I assume that ceremonial counties means any place that has a Lord Lieutenant. Otherwise I have difficulty in east and West Sussex and NOT Lindsey; Kesteven and Holland.
Why can;t we just simply go back to pre 1974 It was so much simpler.
By the way, I think that historically Bristol has at some time counted as part of Gloucestershire, but never as Somerset
You get my vote! Bring back the pre-'74 counties (they had been around for a 1,000 years before then, some much longer). As someone who is from Sussex, it pains me to type out East Sussex and West Sussex.
The Avon is the historic border, and the City (that kept hold of Avon's Lord Lieutenant rather than be part of Gloucestershire as the 1888-1974 County Borough that had the same borders was) straddles that border. While the city centre is north of the river, Ashton, Bedminster, Brislington, Hengrove et all are in historic Somerset.
Living in New England helps on this quiz. I guessed a bunch of counties and towns from New England and a lot of them were there. It's also nice that it gave them without adding shire.
That is very offensive. As a person living in Worcestershire, this is just down-right rude. But, what do you expect from someone living in London? They are just oblivious of the rest of the UK.
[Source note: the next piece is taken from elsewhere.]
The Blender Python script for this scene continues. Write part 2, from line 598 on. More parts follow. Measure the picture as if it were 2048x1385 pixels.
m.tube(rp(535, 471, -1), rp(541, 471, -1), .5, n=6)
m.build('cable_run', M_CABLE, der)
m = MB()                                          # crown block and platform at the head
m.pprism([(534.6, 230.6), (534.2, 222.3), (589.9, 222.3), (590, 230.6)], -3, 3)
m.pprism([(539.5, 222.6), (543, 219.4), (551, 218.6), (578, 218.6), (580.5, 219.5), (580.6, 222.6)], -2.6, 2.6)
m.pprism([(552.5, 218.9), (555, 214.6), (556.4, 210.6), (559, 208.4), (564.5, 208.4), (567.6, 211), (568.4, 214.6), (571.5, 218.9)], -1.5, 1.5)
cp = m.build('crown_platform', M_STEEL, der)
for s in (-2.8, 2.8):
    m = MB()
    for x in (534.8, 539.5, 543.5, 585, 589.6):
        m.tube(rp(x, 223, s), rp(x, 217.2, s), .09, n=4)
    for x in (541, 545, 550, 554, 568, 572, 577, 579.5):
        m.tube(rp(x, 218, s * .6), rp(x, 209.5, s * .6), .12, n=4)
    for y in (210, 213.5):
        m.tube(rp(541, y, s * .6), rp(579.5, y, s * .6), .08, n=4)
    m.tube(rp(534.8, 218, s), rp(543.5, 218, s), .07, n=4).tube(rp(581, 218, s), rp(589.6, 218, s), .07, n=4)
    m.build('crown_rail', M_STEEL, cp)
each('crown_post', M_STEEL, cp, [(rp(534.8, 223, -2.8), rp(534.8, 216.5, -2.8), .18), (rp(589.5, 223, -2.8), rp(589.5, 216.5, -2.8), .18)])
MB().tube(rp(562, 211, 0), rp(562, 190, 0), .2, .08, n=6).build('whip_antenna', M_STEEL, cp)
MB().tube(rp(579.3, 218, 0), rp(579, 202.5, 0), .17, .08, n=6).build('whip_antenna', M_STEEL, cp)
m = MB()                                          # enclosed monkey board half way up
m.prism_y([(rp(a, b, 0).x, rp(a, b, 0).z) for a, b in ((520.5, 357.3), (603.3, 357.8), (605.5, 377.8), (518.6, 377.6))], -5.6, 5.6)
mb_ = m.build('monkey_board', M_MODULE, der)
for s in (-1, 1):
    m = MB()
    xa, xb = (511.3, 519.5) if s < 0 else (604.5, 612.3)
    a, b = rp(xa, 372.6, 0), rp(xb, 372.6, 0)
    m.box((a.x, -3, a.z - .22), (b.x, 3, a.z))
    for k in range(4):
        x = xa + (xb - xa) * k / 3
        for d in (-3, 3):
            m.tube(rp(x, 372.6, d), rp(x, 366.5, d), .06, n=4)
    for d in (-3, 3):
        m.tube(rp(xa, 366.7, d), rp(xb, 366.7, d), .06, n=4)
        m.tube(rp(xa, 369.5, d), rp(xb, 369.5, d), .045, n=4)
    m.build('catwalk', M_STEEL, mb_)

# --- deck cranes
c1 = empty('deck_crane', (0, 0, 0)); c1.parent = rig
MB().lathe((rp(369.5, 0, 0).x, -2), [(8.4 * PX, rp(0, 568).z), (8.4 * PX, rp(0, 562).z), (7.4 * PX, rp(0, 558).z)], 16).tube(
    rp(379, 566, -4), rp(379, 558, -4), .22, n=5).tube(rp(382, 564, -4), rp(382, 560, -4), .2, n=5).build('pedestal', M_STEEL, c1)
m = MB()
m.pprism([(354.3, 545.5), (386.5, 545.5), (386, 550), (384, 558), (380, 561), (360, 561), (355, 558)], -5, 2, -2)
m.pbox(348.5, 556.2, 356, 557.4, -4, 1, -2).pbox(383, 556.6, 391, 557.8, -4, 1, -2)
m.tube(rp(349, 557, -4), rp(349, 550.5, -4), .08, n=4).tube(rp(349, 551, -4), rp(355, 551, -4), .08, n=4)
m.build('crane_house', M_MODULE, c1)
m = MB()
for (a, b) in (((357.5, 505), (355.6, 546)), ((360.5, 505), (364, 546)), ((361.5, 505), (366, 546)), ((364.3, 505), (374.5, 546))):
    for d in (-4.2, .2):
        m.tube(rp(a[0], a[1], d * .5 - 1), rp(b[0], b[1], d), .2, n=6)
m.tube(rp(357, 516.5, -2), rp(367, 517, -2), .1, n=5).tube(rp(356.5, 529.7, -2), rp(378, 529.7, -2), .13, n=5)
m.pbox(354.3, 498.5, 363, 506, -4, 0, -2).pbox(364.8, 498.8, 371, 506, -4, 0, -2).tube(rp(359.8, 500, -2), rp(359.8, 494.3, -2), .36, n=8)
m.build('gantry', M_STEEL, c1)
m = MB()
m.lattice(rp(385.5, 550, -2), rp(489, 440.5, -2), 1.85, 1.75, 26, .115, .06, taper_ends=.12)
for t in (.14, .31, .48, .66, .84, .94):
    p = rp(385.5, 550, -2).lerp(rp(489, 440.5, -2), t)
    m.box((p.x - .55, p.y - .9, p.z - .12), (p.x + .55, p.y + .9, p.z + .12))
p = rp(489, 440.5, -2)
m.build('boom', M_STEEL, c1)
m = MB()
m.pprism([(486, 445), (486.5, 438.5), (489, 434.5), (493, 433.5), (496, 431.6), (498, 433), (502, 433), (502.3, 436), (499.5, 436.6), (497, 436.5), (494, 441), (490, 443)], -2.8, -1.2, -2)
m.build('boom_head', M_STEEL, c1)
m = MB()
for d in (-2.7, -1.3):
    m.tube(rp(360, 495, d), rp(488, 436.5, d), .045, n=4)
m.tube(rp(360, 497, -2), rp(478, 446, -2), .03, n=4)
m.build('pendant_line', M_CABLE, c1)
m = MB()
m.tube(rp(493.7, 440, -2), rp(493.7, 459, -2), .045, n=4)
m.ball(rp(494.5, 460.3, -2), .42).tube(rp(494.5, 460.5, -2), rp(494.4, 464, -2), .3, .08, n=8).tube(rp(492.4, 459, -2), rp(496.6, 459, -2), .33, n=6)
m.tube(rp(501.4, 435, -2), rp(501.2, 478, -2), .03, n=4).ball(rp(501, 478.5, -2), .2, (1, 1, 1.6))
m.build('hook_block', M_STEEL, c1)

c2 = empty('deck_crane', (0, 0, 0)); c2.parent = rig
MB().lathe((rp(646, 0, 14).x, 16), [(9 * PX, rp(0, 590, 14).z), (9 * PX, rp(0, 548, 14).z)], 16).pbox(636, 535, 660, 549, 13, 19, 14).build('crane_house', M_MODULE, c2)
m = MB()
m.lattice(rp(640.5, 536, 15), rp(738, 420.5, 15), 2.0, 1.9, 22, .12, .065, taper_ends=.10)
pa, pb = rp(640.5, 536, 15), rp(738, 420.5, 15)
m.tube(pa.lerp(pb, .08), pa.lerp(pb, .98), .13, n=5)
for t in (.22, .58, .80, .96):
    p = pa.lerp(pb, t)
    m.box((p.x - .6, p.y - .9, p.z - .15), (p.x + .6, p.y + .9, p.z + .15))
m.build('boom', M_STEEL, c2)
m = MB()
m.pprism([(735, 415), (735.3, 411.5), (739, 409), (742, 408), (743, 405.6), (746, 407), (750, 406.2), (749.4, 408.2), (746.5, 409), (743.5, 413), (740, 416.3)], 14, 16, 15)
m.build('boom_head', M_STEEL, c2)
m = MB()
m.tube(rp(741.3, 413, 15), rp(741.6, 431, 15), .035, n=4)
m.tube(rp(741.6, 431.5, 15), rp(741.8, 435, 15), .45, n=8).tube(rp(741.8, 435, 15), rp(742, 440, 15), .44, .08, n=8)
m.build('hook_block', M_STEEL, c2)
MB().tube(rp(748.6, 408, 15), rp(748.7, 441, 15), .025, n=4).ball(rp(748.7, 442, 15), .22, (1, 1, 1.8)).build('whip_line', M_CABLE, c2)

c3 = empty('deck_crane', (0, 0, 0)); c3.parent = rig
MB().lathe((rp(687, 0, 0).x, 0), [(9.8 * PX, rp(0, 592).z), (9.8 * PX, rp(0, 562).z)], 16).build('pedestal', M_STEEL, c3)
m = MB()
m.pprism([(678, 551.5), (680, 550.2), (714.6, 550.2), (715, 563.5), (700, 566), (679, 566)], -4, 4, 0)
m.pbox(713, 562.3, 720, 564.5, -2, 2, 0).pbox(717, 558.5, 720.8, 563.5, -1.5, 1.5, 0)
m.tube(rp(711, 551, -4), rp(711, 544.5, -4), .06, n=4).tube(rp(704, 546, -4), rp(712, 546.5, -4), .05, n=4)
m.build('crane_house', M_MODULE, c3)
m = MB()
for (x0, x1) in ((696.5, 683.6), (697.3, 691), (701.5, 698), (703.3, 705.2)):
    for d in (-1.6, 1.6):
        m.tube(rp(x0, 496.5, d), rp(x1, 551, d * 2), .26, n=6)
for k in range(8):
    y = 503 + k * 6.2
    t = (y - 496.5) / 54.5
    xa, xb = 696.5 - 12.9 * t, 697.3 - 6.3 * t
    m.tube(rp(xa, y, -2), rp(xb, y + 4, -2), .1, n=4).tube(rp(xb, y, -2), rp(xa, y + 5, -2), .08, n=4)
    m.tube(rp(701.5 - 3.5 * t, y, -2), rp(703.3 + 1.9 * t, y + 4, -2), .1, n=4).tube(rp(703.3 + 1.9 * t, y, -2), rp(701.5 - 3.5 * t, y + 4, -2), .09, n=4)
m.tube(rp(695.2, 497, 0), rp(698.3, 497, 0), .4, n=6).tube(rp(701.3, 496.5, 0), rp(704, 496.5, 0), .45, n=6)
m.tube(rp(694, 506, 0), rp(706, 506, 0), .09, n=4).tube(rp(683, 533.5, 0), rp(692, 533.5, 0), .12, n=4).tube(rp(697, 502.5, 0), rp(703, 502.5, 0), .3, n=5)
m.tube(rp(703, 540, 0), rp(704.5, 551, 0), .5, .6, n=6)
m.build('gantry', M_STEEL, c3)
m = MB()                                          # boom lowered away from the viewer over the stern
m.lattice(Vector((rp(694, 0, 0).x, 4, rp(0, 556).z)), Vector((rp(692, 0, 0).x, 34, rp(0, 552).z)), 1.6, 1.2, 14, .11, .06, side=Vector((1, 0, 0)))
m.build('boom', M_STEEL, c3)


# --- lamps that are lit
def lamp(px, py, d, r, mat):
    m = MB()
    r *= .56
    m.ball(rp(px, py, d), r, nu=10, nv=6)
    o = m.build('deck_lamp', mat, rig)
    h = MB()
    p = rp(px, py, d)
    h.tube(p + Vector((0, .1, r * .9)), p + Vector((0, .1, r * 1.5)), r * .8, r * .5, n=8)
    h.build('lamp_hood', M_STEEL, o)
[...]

According to the Oxford Dictionary of English, the origin of the word 'shire' is from Old English scīr, meaning ‘care, official charge, county’, of Germanic origin.
Aaarrrgghhh..... I forgot Dorset, my favourite county (although I've never been there, but I've heard that it has the most beautiful scenery, and it is the setting of most of Enid Blyton's Famous Five books (my favourite childhood author))!
can you add a type in so when you write warkwick it will count as warwick? The wikipedia source is wrong, i know, but people reading it and taking the quiz can get muddled up in confusion.
The feeling when some answers are words you've never used before, words that you've probably read only once or twice in your life many years ago without really paying attention to what it refers to, but your brain unconsiously stored them in an obscure part of your memory, and suddenly, years later, as you read the statement of the quiz you're about to take, you don't know why but you want to type those words. You start the quiz, you're full of doubts but your fingers start typing anyway, and, surprisingly, the score goes +1.
How did you program it so when you typed in say 'Devon' it would light up on your screen in green? (I'm trying to do this for another country but i'm unsure how?)
Since both Greater London and City of London come up when you type "London", shouldn't both North Yorkshire and West Yorkshire come up when you type "Yorkshire"?
I'm American though so let me know if this is intentional.
can there be some orange dot to represent the City of London on the map, like on other quizzes? otherwise you're left at 47/48 and wondering what you've missed. alternatively add the "show dots for missing answers" option like on Countries of the World
I would prefer to have to type out the full county names, I feel like accepting answers missing the -shire is only a bad habit especially when a lot of the accepted answers are towns and cities like bedford and leicester which are different things to the county itself not just an abbreviation.
This is too hard
Why can;t we just simply go back to pre 1974 It was so much simpler.
By the way, I think that historically Bristol has at some time counted as part of Gloucestershire, but never as Somerset
The english: Yes
Cambridge/Oxfordshire - universities
Cheshire - Cheshire cat from Alice in Wonderland
Cornwall - based on location and reading a bit about Celtic culture/language/history of the place
Devon - I actually thought it was called "Devonshire"...
Essex - I have heard the accent on YouTube. Plus there is a county with the same name in Massachusetts
Gloucester/Leicester/Worcestershire - Remembered based on long names
Greater Manchester - Just typed in "Manchester"
Hampshire - Assumed this would exist based on New Hampshire
Isle of Wight - Remembered because I think I have heard that Brits like to holiday here
Kent - This one comes up a lot when reading about England. I assumed it must've been wealthy suburban London for that reason
North Yorkshire - typed in Yorkshire b/c Wuthering Heights
Nottinghamshire - Sherriff of Nottingham of Robin Hood
I think you could do one about the historic counties of the UK or England
Or the Ceremonial Counties of all of the UK
https://www.jetpunk.com/user-quizzes/35470/traditional-counties-of-england
I'm American though so let me know if this is intentional.